Director: Sylvester Stallone
Cast: Sylvester Stallone, Julie Benz, Paul Schulze, Matthew Marsden
Have I Seen it Before: Oh sure.
Did I Like It: I keep struggling to come up with a conclusive, unifying opinion about this movie. It’s probably unnecessary in the larger mythos of Rambo, but than again that’s true of every movie in the series including that for which he is probably most well-known, Rambo: First Blood, Part II (1985).
It tries to bring the character to some kind of catharsis and redemption (indeed, a specifically religious one) to its main character, but at the same time can’t (and, if I’m being honest, probably shouldn’t) escape the series black heart, and still tries to leave things open for one more, even more bleak and embarrassing entry in the series.
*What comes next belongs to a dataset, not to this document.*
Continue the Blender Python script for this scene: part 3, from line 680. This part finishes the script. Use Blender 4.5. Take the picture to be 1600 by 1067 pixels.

And yet there’s a concerted effort to make a different kind of Rambo movie, here, and it’s surely to Stallone’s credit that this is the only film in the series which he helms himself. It’s somehow the most violent entry in the series (truly amazing, when glib, jingoistic carnage has been the most consistent fuel for each film) but that violence feels real. Others might find the verisimilitude of the viscera too much to handle and somehow less “fun” than what came before, but as unsure I am about the film, the one thing I am sure of is that those others are bad people. There is pain and terror with each splash of the bloodbath. It would be deeply insane to call this (or any of them) the most socially conscious Rambo film, but it is impossible to deny that Stallone has a visual perspective, understands the character—or what he has become in the cultural zeitgeist—and wants to do something with the film.
More so than any of the other films—aside from First Blood (1982)—this feels like a real, if flawed, film.
At least I won’t have to write a review of Rambo: Last Blood (2019) again. There’s only so much one can say about Rambo, right?